Fellow Letterman writer Tom Ruprecht, who talked earlier about Bush’s “babbling” and about how Republicans lie,  jumped in and assured the audience that "We're lookin.”   Scheft continued, "Yeah, we'd love to see him slip on an oriental rug, believe me, we'd like to see him do something like that. Or just, would it kill him to mispronounce a world leader?  Would it kill him?"

Would it kill Scheft to recognize the “damn competent” Obama’s many gaffes including his reference to “Cinco de Cuatro” or to the Austrian language or his misreading of the words on his teleprompter ?   I think maybe it would. 

At one point in the panel discussion, J.R. Havlan, a writer for The Daily  Show, talked about how important comedy writers are to the political process.  He said they help people “learn how to watch and decipher the news.”

Opus Moreschi, a writer for The Colbert Report, said they are meticulous about research because they want the basis of their jokes to be factually true.  He said they sometimes talk to experts in certain fields in an effort to be as well informed as possible because the truer it is, the funnier it is going to be.  He said, “You know I don't want people to get their information from us, but there is an understanding that there is some truth in it. “

When coverage of the White House Correspondents’ Dinner resumed, viewers could see Wanda Sykes aiming her most vicious comments at conservatives like Rush Limbaugh, Sean Hannity and Dick Cheney.   Ben Shapiro noted that instead of being tough on President Obama she chose to “gently stroke his ego with jokes about his pecs, his dog, and his basketball skills.”

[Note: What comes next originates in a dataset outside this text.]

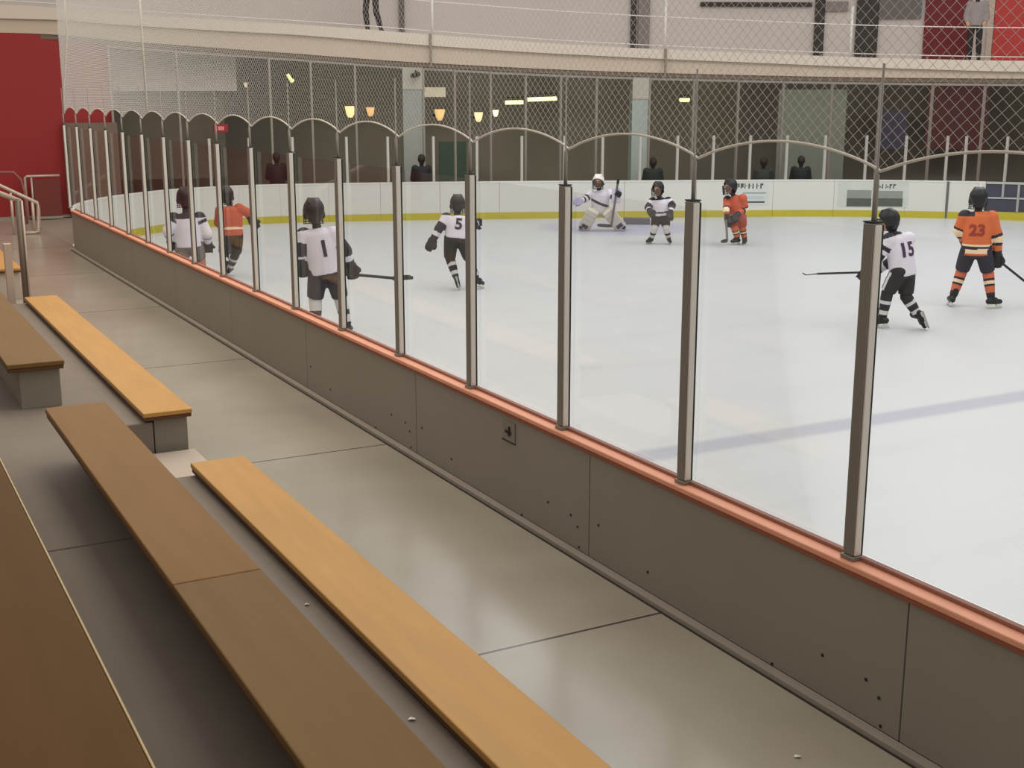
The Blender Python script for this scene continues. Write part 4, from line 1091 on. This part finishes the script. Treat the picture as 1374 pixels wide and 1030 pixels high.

From the late night comedy writers’ panel, I learned that not only are late night joke writers as anti-Republican as I always suspected, but they are completely aware of how much influence their work has on public opinion and they consider the political implications.  If they pay as much attention to research as they claim, they are aware of all the ways they could destroy Democrats and President Obama.   They just don’t choose to do it.  There is no huge shock there, but it was a little surprising finding it on open display for all to see.